Hi, I am testing out the redirect-from-rule functionality to do a bit of housekeeping for users during login. However, I’ve hit an issue that I don’t quite understand.
The rule is pretty simple for now:
function (user, context, callback) {
if (user.email === “test@user.com”) {
console.debug(“Redirecting for admin”);
context.redirect = { url: “http://localhost:8086/redirect” };
}
return callback(null, user, context);
}
The callback endpoint (“/redirect” above) doesn’t do anything yet and redirects back to /continue?state=… after it is complete. I am not yet exchanging anything between the rule and my app.
When this rule is enabled and I authenticate from a single page app (not sure about other application types), the token exchange does not include the id_token even though I have the right scopes during login (opened, profile, email, etc). Does something get lost in the exchange?
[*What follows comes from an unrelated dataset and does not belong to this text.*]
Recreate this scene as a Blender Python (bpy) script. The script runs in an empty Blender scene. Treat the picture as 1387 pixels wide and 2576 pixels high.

Am I supposed to return the id_token back from the callback for this to work?
Are you by chance using Auth0 Developer Keys for the Social Connection you are using?
If so, it might be causing the issue with the Rules redirect. You can set up the Social Connections using your own credentials to see if this is the cause.
We are not using any social connections or developer keys. Do I have to pass anything back to the rule for this to work? I thought it was odd that the id_token attribute was missing after the exchange as if it lost track of the scopes I passed at the beginning of the login transaction.
I just tried out redirect using rules, and I see that the user is not yet logged in when they hit the /redirect URL. I receive the id_token only after completing authentication by redirecting to /continue?state...
https://[YOUR DOMAIN OR CUSTOM DOMAIN]/continue?state=THE_ORIGINAL_STATE
Just to clarify are you not receiving the id_token after the /continue?state=... takes place?
I got to the bottom of the problem. It turns out we were customizing the scopes in a separate rule, and wound up removing requested scopes which was ok as long until the rule ran again on the callback. Skipping the rule execution when context.protocol === “redirect-callback” solved the issue. I’m sure there is still a problem with this rule, but at least its working “as expected” now with the redirect rule enabled.